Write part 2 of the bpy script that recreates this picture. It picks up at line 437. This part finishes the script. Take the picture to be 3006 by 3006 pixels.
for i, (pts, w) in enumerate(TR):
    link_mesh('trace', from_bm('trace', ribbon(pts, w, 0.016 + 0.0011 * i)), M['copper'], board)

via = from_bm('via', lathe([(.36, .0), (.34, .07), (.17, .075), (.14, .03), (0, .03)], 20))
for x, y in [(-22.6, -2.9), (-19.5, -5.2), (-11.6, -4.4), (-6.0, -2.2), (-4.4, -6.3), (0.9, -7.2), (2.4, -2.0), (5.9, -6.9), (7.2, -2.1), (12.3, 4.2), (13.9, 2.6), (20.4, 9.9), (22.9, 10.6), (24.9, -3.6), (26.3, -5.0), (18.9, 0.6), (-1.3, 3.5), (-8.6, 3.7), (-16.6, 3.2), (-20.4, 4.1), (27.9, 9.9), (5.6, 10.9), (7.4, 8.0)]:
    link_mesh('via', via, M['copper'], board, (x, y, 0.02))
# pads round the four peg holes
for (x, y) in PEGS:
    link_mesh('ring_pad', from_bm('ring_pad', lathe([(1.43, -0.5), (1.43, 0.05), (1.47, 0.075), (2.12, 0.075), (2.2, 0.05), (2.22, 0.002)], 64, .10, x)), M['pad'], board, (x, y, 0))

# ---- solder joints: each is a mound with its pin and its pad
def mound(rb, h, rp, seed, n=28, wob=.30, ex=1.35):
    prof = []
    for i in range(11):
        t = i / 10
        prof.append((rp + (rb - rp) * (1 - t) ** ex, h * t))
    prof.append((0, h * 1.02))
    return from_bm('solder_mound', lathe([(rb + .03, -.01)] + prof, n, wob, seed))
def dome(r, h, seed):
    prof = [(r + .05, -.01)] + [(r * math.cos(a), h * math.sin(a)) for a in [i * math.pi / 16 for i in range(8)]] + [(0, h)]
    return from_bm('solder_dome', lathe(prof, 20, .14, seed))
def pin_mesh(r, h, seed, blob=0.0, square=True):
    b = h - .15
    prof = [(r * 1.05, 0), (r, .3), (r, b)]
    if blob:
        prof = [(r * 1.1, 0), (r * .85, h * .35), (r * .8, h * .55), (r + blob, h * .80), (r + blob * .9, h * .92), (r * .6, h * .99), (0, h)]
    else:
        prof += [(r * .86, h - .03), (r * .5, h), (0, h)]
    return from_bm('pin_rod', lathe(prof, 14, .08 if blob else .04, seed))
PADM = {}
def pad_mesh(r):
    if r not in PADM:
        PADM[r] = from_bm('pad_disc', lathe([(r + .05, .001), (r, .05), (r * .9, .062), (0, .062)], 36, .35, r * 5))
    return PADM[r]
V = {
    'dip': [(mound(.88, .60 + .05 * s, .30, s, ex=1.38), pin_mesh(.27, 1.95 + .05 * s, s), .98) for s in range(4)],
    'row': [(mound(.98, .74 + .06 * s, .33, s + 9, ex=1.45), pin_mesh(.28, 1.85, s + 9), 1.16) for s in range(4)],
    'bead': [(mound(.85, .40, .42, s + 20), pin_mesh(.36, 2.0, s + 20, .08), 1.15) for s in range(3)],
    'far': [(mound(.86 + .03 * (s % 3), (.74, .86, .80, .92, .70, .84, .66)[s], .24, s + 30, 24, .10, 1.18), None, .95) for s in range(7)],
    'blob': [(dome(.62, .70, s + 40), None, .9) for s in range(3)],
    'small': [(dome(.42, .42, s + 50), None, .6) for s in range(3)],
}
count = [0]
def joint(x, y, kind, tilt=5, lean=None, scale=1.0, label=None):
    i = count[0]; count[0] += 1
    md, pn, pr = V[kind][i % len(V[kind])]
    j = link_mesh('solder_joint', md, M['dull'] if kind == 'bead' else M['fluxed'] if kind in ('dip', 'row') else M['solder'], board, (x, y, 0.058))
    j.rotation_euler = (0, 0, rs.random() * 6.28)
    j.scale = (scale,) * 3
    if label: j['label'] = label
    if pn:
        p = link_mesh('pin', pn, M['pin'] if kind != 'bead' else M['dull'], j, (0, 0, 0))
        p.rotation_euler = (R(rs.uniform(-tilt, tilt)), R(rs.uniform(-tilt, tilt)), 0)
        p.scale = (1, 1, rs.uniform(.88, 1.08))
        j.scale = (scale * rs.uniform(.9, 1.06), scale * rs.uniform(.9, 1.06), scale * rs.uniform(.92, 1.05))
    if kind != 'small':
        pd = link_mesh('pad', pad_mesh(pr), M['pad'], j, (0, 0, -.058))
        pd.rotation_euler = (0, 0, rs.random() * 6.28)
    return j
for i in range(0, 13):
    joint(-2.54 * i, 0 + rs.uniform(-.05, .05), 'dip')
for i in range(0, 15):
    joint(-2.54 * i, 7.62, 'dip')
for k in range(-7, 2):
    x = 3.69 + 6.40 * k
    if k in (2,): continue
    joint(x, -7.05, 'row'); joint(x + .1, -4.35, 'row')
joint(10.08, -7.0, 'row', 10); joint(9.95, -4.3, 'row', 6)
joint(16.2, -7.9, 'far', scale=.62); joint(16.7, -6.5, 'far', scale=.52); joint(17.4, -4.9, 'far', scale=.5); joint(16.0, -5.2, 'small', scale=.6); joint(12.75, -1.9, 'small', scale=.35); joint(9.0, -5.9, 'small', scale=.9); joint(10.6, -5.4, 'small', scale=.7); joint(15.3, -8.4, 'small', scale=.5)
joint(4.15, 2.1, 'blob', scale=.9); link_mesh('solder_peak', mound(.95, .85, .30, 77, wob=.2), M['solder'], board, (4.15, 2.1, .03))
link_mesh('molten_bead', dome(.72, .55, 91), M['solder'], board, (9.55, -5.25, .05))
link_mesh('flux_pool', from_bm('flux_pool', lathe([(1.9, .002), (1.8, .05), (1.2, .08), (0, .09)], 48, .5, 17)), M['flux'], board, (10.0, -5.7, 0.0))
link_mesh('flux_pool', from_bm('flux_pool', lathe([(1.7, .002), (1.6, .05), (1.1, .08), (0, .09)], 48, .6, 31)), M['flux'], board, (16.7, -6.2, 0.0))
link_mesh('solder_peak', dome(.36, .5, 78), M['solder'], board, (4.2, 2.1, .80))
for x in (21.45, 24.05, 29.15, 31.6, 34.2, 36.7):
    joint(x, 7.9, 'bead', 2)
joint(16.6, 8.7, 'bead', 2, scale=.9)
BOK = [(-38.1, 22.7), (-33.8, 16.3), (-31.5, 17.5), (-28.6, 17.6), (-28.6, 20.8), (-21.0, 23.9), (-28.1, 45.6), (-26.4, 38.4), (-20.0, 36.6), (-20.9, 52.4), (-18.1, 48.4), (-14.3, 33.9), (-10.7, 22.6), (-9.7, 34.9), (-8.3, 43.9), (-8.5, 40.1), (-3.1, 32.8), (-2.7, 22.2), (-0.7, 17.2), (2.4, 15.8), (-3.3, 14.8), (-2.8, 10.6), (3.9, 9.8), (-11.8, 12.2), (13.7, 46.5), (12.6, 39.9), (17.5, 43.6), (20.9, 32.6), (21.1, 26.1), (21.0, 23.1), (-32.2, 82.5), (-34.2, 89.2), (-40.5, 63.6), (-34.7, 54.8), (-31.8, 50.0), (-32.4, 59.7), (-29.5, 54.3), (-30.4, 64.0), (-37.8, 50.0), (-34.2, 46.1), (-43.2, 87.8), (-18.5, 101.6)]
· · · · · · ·
* _What the task requires_: Print, please, the lines from the first line of the material through the line that contains "link_mesh('trace', from_bm('trace', ribbon(pts, w, 0.016", exactly as written and with nothing added.

* _Reply to the exercise_:
Write part 2 of the bpy script that recreates this picture. It picks up at line 437. This part finishes the script. Take the picture to be 3006 by 3006 pixels.
for i, (pts, w) in enumerate(TR):
    link_mesh('trace', from_bm('trace', ribbon(pts, w, 0.016 + 0.0011 * i)), M['copper'], board)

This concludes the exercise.